On 8/7/2010 7:57 AM, Shao Miller wrote:
> In C99, is it possible to write a well-defined program which
> implements its own memory allocation in an alignment-responsible way,
> without using the C99 memory management functions?
>
> For example, out of some pool with 'static' storage duration? I
> cannot figure out how in any pool of 'unsigned char[XXX]', we could
> determine the alignment for where a pointer might point to.
For any object type T, the required alignment is a divisor
of sizeof(T). In particular, alignment on a sizeof(T) boundary
is always tight enough, perhaps tighter than needed.
Unfortunately, that doesn't seem to help! Since the family
of potential types in C is open-ended (in C99, even the family of
primitive types is open-ended), you can't just make a union of all
possible T and form your pool from an array of union instances.
Your malloc-equivalent could not be 100% sure that the memory
it returned was suitably aligned for all possible types; the caller
might be using a T you hadn't thought of.
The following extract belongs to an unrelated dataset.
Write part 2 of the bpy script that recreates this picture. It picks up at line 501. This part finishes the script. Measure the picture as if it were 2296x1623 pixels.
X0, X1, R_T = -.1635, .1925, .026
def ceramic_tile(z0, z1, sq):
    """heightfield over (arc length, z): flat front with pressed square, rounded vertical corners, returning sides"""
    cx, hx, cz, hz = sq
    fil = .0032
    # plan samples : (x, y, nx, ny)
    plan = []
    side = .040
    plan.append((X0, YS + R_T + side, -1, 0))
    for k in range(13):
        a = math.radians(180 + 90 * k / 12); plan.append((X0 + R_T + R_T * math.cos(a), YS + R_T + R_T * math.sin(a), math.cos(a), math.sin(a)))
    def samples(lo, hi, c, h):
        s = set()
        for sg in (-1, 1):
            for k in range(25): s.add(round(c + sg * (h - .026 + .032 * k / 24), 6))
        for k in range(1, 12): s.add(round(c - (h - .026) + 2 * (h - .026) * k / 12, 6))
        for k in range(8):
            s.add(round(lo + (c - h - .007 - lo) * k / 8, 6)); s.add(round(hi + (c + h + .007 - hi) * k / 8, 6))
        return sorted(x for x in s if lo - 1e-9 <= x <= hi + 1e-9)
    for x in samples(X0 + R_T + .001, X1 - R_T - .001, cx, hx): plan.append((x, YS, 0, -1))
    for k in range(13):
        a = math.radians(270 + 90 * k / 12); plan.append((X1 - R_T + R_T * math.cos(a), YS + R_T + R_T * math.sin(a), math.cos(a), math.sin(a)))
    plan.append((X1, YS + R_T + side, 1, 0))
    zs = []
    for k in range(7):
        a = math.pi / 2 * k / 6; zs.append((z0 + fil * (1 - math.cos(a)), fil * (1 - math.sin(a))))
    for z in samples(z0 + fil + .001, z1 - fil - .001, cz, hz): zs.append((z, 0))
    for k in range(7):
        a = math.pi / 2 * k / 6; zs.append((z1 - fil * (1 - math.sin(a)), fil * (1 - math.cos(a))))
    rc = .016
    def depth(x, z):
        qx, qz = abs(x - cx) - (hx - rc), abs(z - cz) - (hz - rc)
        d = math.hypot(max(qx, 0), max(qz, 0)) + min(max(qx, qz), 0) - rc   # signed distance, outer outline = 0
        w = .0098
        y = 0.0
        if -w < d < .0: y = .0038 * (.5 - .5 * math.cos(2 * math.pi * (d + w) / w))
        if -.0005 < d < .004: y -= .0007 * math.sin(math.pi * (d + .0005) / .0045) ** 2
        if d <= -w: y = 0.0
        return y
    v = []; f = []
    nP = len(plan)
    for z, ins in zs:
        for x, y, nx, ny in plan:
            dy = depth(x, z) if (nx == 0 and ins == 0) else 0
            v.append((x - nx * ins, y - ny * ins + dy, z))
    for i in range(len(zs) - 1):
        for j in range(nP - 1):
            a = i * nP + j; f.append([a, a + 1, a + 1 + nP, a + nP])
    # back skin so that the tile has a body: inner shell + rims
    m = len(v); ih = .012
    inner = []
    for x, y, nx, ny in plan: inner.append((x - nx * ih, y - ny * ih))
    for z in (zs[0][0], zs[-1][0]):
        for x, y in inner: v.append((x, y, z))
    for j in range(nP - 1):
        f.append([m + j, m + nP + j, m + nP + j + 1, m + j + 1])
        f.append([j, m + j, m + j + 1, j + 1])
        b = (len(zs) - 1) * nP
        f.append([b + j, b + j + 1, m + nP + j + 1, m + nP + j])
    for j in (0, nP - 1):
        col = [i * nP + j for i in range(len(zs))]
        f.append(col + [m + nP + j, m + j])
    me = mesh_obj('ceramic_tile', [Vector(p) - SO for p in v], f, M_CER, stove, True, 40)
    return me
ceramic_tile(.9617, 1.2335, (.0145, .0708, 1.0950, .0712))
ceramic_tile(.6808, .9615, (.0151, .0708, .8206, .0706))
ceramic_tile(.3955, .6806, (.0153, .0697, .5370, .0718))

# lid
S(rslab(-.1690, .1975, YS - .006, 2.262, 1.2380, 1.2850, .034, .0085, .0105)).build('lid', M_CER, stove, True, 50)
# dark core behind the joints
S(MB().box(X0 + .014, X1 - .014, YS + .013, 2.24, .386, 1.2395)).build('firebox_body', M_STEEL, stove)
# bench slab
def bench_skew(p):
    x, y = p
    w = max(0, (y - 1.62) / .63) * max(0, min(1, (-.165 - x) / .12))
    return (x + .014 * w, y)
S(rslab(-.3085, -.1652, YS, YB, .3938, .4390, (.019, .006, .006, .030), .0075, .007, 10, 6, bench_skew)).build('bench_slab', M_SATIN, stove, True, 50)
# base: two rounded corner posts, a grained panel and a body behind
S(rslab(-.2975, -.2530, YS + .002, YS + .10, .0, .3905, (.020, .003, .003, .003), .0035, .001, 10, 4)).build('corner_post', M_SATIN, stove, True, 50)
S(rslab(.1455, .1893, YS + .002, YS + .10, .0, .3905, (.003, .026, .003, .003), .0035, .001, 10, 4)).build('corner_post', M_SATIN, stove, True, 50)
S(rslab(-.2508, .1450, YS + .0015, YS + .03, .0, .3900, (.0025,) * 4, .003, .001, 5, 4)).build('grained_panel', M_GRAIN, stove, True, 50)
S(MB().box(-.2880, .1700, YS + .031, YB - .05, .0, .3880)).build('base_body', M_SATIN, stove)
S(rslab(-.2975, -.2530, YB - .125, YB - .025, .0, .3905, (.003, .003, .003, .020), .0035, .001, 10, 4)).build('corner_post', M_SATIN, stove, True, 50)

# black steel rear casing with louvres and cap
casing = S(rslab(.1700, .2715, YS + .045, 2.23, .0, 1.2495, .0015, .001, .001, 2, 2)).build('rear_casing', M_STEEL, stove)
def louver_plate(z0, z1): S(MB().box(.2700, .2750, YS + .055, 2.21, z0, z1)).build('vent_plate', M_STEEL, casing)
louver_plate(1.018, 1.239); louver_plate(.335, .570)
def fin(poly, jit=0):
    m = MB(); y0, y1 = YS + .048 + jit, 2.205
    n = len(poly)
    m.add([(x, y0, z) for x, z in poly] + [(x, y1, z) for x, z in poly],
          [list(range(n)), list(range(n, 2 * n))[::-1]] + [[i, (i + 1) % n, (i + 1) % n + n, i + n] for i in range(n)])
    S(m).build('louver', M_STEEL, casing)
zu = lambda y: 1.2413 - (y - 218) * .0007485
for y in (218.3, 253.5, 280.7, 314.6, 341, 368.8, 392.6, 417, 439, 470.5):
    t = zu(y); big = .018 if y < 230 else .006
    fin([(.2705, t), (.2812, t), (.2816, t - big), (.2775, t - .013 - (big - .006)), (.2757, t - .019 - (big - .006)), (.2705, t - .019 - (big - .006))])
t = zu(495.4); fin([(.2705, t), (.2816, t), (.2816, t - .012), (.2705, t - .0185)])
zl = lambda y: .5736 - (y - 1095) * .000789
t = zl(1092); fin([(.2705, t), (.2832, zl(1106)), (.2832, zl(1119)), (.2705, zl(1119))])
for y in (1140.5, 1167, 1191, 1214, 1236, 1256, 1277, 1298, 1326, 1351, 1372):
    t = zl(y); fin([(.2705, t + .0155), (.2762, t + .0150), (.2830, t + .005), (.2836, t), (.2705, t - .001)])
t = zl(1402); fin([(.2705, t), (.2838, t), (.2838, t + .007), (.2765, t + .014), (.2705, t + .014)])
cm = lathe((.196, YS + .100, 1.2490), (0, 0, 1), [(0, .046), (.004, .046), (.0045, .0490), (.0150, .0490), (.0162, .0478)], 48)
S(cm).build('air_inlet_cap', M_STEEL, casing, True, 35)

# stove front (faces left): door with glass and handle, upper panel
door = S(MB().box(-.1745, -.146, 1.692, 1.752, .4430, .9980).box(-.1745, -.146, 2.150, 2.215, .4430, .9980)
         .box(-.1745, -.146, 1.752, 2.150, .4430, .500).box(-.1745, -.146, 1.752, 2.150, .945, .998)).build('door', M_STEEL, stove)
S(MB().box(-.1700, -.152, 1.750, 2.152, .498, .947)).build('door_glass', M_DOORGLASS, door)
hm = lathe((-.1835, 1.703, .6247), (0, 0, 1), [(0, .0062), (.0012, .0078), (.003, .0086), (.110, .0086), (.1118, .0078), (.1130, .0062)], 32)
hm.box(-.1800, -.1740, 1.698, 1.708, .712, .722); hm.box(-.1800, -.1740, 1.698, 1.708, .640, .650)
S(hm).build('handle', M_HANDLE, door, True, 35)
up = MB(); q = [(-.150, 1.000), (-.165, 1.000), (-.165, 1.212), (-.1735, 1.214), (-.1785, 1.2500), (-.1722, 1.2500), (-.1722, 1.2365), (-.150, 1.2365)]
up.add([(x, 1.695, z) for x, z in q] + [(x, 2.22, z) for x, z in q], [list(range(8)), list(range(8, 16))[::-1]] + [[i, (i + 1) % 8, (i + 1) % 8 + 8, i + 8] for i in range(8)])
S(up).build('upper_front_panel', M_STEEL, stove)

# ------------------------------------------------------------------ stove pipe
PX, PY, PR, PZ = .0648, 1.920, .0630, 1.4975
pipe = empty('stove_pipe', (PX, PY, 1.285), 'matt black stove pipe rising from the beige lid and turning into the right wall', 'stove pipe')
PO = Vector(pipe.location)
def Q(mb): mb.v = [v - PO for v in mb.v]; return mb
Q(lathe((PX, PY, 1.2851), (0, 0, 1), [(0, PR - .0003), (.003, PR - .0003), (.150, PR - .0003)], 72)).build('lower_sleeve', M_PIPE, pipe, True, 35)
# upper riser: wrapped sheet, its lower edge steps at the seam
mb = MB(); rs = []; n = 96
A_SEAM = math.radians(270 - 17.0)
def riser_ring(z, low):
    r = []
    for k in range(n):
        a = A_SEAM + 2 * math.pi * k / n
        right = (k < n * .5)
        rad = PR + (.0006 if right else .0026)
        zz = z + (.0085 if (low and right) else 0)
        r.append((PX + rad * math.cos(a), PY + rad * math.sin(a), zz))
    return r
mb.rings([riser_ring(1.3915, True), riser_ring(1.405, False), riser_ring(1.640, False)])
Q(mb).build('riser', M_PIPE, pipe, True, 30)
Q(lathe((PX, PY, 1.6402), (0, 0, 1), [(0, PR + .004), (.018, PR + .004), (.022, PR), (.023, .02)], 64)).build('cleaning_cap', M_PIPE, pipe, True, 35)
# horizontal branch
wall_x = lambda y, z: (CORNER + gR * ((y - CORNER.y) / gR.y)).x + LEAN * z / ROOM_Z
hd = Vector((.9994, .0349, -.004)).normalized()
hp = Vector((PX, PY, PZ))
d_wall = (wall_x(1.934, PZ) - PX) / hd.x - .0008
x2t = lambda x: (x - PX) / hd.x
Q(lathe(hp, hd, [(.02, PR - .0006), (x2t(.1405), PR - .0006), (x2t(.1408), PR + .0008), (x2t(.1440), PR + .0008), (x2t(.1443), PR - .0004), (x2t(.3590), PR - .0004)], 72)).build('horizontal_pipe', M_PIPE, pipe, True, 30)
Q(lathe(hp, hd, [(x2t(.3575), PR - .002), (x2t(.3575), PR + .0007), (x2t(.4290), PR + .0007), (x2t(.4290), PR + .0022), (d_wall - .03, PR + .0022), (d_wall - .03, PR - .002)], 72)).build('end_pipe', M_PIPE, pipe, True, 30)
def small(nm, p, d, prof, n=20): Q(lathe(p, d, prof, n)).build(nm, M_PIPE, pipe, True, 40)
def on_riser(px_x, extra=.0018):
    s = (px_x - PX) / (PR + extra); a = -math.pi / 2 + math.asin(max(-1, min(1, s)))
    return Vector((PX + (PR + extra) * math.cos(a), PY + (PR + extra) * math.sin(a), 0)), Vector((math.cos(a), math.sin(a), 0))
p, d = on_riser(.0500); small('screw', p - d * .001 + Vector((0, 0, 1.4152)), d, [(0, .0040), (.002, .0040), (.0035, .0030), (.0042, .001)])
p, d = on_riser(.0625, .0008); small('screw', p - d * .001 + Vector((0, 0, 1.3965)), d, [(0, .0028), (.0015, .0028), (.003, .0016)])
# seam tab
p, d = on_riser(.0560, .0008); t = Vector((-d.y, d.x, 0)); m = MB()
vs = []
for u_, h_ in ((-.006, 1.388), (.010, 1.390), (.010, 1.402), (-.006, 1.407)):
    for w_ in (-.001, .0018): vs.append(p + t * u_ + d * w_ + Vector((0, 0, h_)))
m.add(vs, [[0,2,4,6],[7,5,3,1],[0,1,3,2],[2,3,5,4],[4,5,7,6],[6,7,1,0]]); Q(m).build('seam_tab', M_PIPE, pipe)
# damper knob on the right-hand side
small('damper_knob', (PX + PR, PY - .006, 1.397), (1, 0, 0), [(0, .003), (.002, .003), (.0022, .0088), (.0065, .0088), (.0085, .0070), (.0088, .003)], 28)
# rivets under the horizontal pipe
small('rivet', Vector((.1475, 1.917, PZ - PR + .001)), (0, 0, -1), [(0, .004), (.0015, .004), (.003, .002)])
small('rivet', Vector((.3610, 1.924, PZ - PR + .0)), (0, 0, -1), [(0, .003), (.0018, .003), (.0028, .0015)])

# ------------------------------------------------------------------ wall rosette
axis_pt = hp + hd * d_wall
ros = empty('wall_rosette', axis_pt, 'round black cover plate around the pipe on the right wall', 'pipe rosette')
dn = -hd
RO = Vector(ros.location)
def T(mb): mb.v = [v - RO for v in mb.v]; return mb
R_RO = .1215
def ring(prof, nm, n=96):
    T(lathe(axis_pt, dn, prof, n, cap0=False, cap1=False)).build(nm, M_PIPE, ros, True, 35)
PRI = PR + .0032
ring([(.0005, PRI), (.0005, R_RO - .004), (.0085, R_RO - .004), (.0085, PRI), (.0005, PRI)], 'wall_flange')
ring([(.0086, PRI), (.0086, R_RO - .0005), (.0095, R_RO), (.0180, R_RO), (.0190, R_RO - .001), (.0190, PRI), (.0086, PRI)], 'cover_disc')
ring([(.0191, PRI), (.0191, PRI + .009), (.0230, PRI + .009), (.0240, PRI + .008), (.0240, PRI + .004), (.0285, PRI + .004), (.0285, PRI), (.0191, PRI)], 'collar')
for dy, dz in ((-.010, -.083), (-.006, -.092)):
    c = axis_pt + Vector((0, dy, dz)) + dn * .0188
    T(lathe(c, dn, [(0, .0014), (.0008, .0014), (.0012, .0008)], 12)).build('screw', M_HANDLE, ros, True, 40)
You could do it for any
one program, perhaps, by cataloging every type the code uses, but
the maintenance headaches would be simply awful.
The dodge of using a big char[] as the basis of the pool (a
theme you seem unhealthily attracted to) is flawed, the fundamental
problem being that there's no portable way to determine how the
array itself is aligned. I think you just need to accept the fact
that some internals of memory management aren't portable.